Where is my wormwood?... hmmm
carpe diem :)
  • #15
Depends on which salt. Got the one from Kauai. Evaporated in a field of clay. Has a red tinge because of the clay. Used for all kinds of things treating broken bones included. I guess high in other minerals. Magnesium. Iron and alluminium oxides from the clay. That mud is a stable red dye. Won't come off clothes. I have some of that. Can't buy it. Need a family member working an evaporation basin. See all the brine shrimp swimming around. I also use a coarse kiln dried salt. Just unfortunatally only available in 50 lbs bags. I normally bought in that quantity back in the days I was hatching brine shrimp to feed to fish. Would scoop out some and use for my cooking. Let me go check what I have.
  • #17
PM received and replied :)
  • #18
Wow, cooking with Pecan smoke smells amazing, unlike any other wood I've used or smelled.
Man, that is good stuff LOL...
  • #19

Probably best turkey I've ever had, unreal good for a first attempt :)
The meat had great texture and flavor. It was tender with just a hint of pecan smoke.

The skin, meh.... still need fine tuning LOL, brown yes.... rubbery not really, but not crispy either.
I think next time I will smoke at 275 instead of 250 and see if that helps.

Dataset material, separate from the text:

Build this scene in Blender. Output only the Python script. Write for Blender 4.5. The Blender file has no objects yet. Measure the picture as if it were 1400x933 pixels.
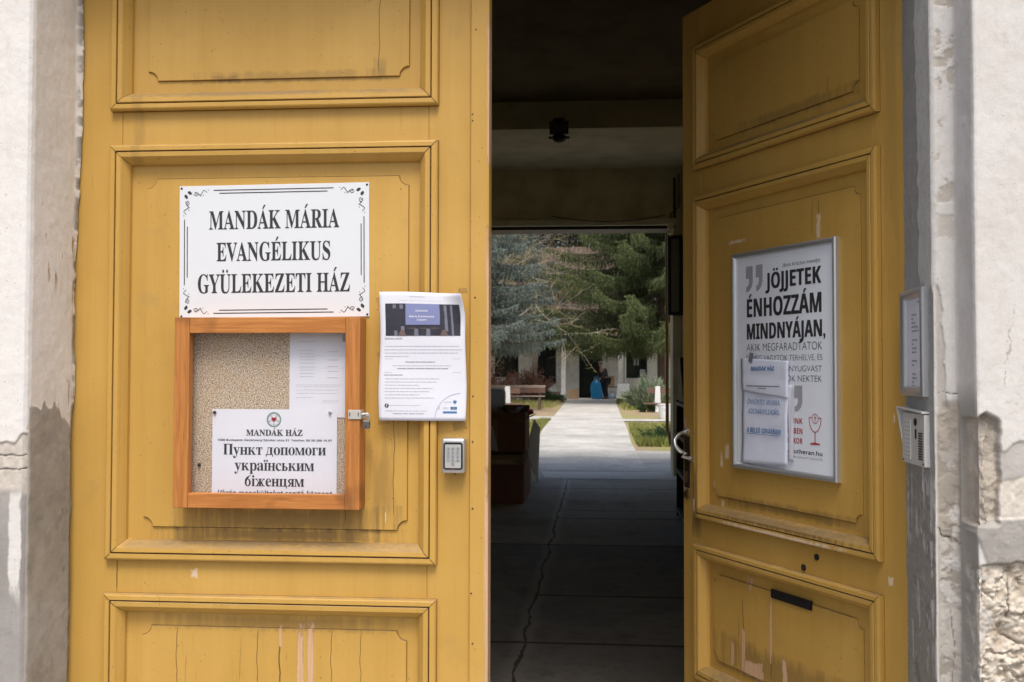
import bpy, bmesh, math, random
import numpy as np
from mathutils import Vector, Matrix

random.seed(7)
SC = bpy.context.scene
COL = SC.collection
R = math.radians

# ------------------------------------------------------------------ camera, sky, sun, exposure
cam_d = bpy.data.cameras.new("camera")
cam = bpy.data.objects.new("camera", cam_d)
COL.objects.link(cam)
YAW, PITCH, ROLL, FPX = 0.08386, 0.02886, 0.00206, 1402.04
fw = Vector((-math.sin(YAW) * math.cos(PITCH), math.cos(YAW) * math.cos(PITCH), math.sin(PITCH)))
rt = Vector((math.cos(YAW), math.sin(YAW), 0))
up = rt.cross(fw)
rt2 = rt * math.cos(ROLL) + up * math.sin(ROLL)
up2 = up * math.cos(ROLL) - rt * math.sin(ROLL)
m3 = Matrix((rt2, up2, -fw)).transposed()
cam.matrix_world = Matrix.Translation((0, 0, 1.25)) @ m3.to_4x4()
cam_d.sensor_width = 36.0
cam_d.lens = 36.0 * FPX / 1400.0
cam_d.clip_start = 0.05
cam_d.clip_end = 500
cam_d.dof.use_dof = True
cam_d.dof.focus_distance = 2.55
cam_d.dof.aperture_fstop = 13.0
SC.camera = cam

SUN_EL, SUN_AZ = 60.0, -9.0           # a veiled sun over the street, in front of the house 
sdir = Vector((-math.sin(R(SUN_AZ)) * math.cos(R(SUN_EL)), -math.cos(R(SUN_AZ)) * math.cos(R(SUN_EL)), math.sin(R(SUN_EL))))
world = bpy.data.worlds.new("World")
SC.world = world
world.use_nodes = True
wn = world.node_tree
sky = wn.nodes.new("ShaderNodeTexSky")
sky.sky_type = 'NISHITA'
sky.sun_disc = False
sky.sun_elevation = R(SUN_EL)
sky.sun_rotation = math.atan2(sdir.x, sdir.y)
sky.air_density = 0.85
sky.dust_density = 5.0
sky.ozone_density = 0.6
bg = wn.nodes["Background"]
wn.links.new(sky.outputs[0], bg.inputs[0])
bg.inputs[1].default_value = 0.12
sun_d = bpy.data.lights.new("sun", 'SUN')
sun_d.energy = 1.25
sun_d.angle = R(22)
sun_d.color = (1.0, 0.97, 0.93)
sun = bpy.data.objects.new("sun", sun_d)
sun.rotation_euler = (-sdir).to_track_quat('-Z', 'Y').to_euler()
sun.location = (0, 0, 20)
COL.objects.link(sun)
SC.view_settings.view_transform = 'Standard'
SC.view_settings.look = 'None'
SC.view_settings.gamma = 1.0
SC.view_settings.exposure = 0.68
SC.cycles.max_bounces = 8
SC.cycles.diffuse_bounces = 5
SC.cycles.use_denoising = True
SC.cycles.sample_clamp_indirect = 8.0


# ------------------------------------------------------------------ material helpers
class NT:
    def __init__(self, name, rough=0.6, spec=0.4):
        self.mat = bpy.data.materials.new(name)
        self.mat.use_nodes = True
        self.t = self.mat.node_tree
        self.b = self.t.nodes["Principled BSDF"]
        self.b.inputs["Roughness"].default_value = rough
        self.b.inputs["Specular IOR Level"].default_value = spec
        self._c = {}

    def put(self, sock, v):
        if isinstance(v, bpy.types.NodeSocket):
            self.t.links.new(v, sock)
        elif isinstance(v, (tuple, list)) and len(v) == 3 and sock.type == 'RGBA':
            sock.default_value = (*v, 1)
        else:
            sock.default_value = v

    def coord(self, kind="Object"):
        if kind not in self._c:
            n = self.t.nodes.new("ShaderNodeTexCoord")
            self._c[kind] = n.outputs[kind]
        return self._c[kind]

    def xyz(self, v=None):
        v = v or self.coord()
        if ('x', v) not in self._c:
            n = self.t.nodes.new("ShaderNodeSeparateXYZ")
            self.t.links.new(v, n.inputs[0])
            self._c[('x', v)] = n.outputs
        return self._c[('x', v)]

    def scale(self, s, v=None, rot=None):
        n = self.t.nodes.new("ShaderNodeMapping")
        n.inputs["Scale"].default_value = s
        if rot: n.inputs["Rotation"].default_value = rot
        self.t.links.new(v or self.coord(), n.inputs[0])
        return n.outputs[0]

    def noise(self, scale=5, detail=4, rough=0.55, vec=None, dist=0.0, out=0):
        n = self.t.nodes.new("ShaderNodeTexNoise")
        n.inputs["Scale"].default_value = scale
        n.inputs["Detail"].default_value = detail
        n.inputs["Roughness"].default_value = rough
        n.inputs["Distortion"].default_value = dist
        self.t.links.new(vec or self.coord(), n.inputs["Vector"])
        return n.outputs[out]

    def voronoi(self, scale, vec=None, feature='F1', out="Distance"):
        n = self.t.nodes.new("ShaderNodeTexVoronoi")
        n.feature = feature
        n.inputs["Scale"].default_value = scale
        self.t.links.new(vec or self.coord(), n.inputs["Vector"])
        return n.outputs[out]

    def math(self, op, a, b=0.0, clamp=False):
        n = self.t.nodes.new("ShaderNodeMath")
        n.operation = op
        n.use_clamp = clamp
        self.put(n.inputs[0], a)
        self.put(n.inputs[1], b)
        return n.outputs[0]

    def step(self, v, lo, hi, a=0.0, b=1.0):
        n = self.t.nodes.new("ShaderNodeMapRange")
        n.interpolation_type = 'SMOOTHSTEP'
        self.put(n.inputs[0], v)
        n.inputs[1].default_value = lo
        n.inputs[2].default_value = hi
        n.inputs[3].default_value = a
        n.inputs[4].default_value = b
        return n.outputs[0]

    def mix(self, fac, a, b, mode='MIX'):
        n = self.t.nodes.new("ShaderNodeMix")
        n.data_type = 'RGBA'
        n.blend_type = mode
        self.put(n.inputs[0], fac)
        self.put(n.inputs[6], a)
        self.put(n.inputs[7], b)
        return n.outputs[2]

    def attr(self, name, out="Color"):
        n = self.t.nodes.new("ShaderNodeAttribute")
        n.attribute_name = name
        return n.outputs[out]

    def rect(self, cx, cz, hx, hz, noise, amp=1.2, k=3.0):
        """mask: 1 inside the rectangle of object x / z, edges broken up by a noise"""
        x, y, z = self.xyz()
        dx = self.math('DIVIDE', self.math('ABSOLUTE', self.math('SUBTRACT', x, cx)), hx)
        dz = self.math('DIVIDE', self.math('ABSOLUTE', self.math('SUBTRACT', z, cz)), hz)
        d = self.math('SUBTRACT', 1.0, self.math('MAXIMUM', dx, dz))
        n = self.math('MULTIPLY', self.math('SUBTRACT', noise, 0.5), amp * k)
        inside = self.step(d, 0.0, 0.08)
        return self.math('MULTIPLY', inside, self.math('ADD', self.math('MULTIPLY', d, k), n, True), True)

    def bump(self, h, strength=0.3, dist=0.01):
        n = self.t.nodes.new("ShaderNodeBump")
        n.inputs["Strength"].default_value = strength
        n.inputs["Distance"].default_value = dist
        self.t.links.new(h, n.inputs["Height"])
        self.t.links.new(n.outputs[0], self.b.inputs["Normal"])

    def color(self, c):
        self.put(self.b.inputs["Base Color"], c)

    def set(self, **kw):
        for k, v in kw.items():
            self.put(self.b.inputs[k.replace('_', ' ')], v)
        return self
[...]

Final pic just before pulling out of smoker:

Internal temp at thigh 165f
About 5 hr cook time

  • #20
If you've ever had Chinese roast chicken or duck (like Peking Duck) with the crispy crackly skin the secret is to sun/air dry the skin prior to roasting. After applying your rubs hang the bird up in a cool dry place with good air circulation for 4 hours to overnight until the skin is dry and taut. If you sun dry (2-3 hours) I recommend you build a cage with fly-wire (screen) to hang the bird in. You might be able to dry in the refrigerator. Experiment. The traditional method is sun drying.